Why interest rates are of interest

I’ve long asserted that to the ordinary Filipino, only three things about our economy are of interest: presyo or prices, measured by the inflation rate; trabaho or jobs, measured by the employment or unemployment rate; and kita or income, measured by the gross domestic product or GDP—spelling P-T-K or PiTiK. Surveys constantly affirm this. So in economic briefings that I’m frequently asked to give to various groups, I use my trademark “PiTiK test” to assess our economic performance. But there’s a fourth item my business audiences also ask about: interest rates. Why is it important, and how does it affect us? How is it determined in our economy? What internal and external factors influence it?

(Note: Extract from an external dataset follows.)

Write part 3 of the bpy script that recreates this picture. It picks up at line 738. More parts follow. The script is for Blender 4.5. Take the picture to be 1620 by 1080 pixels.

For those of us who save, interest rates measure how much earnings we get for the money we put in a bank deposit or other interest-earning investment assets, like government bonds, treasury bills, or corporate bonds. For those who are in debt, interest rates tell us how much more we must pay back when we borrow funds from a bank. The rates for the former are lower than for the latter, and that margin determines how much money the banks can make.

A country’s central bank, the Bangko Sentral ng Pilipinas (BSP) in our case, sets “policy rates” that in turn influence the rates applied by the banks. These rates are the interest rates at which commercial banks can borrow funds from (or “deposit” funds into) the BSP by selling (or buying from) them government bonds, and agreeing to repurchase (or resell) them the following day. These are known as the overnight repurchase or “repo” (or overnight reverse repo) rates (I explained this 10 years ago in “Repos 101: BSP’s balancing act,” 8/5/14). The higher the repo interest rate, the less attractive it is for banks to borrow money from BSP via this mechanism, and the less money that gets pumped into the economy. Higher interest rates slow down economic activity, which means a slowdown in jobs and income growth.

How exactly does such a slowdown happen? Higher interest rates dampen consumer spending as loans for housing, cars, and credit card purchases get more expensive. The housing market in the Philippines is notably sensitive to interest rates, as many Filipinos finance their homes with loans. Higher interest rates raise their mortgage payments, which reduce demand for housing, in turn slowing down construction. A slowdown in housing can ripple on to a variety of related industries beyond construction, including home furnishings and other consumer goods. But it is argued that this effect may not be as strong in our economy where many households rely on overseas workers’ remittances, which are less affected by interest rate movements.

The stronger effect is likely to be on the supply side, or in businesses themselves, for whom the cost of loans for expansion, equipment, or working capital rises with interest rates. Especially sensitive are key sectors like construction, manufacturing, and retail, which often rely on credit to fund expansion and operational needs, but various other industries also rely heavily on loans. Higher interest rates could also draw in foreign capital as overseas investors seek better returns on financial investments such as bonds or deposits in local banks. But these investments do not directly create jobs, and tend to be footloose (that’s why they’re also called “hot money”), although they also help strengthen the peso (keep the peso-dollar exchange rate down). But higher borrowing costs can still overshadow ultimate effects.

What makes the BSP raise or lower interest rates? Its primary mandate, defined by law, is to manage and minimize inflation—that is, keep prices stable—by managing the supply of money in circulation, with its policy interest rates as a tool (among several others). Even so, it must worry about jobs and incomes as well, and knows that having interest rates too high can slow or even choke the economy. But having them too low can lead to “overheating” and stoke inflation, so it finds itself in a perennial balancing act.

As it treads this tightrope, it must also watch external forces that could impinge on the value of the peso, including interest rate movements overseas, especially in the United States as managed by the Federal Reserve (Fed). We, along with many other economies strongly tied to the US economy, cannot have our interest rates deviate too far from US rates, as being much lower will drive dollars out of our economy and lower the value of our currency. That’s why moves by the US Fed are watched the world over. And that is why any new moves by returning President Donald Trump will be watched closely, because when the US economy sneezes, it is said that other economies like ours could catch a cold. And given Trump’s propensity for seemingly irrational moves, the US may be in for more than a sneeze.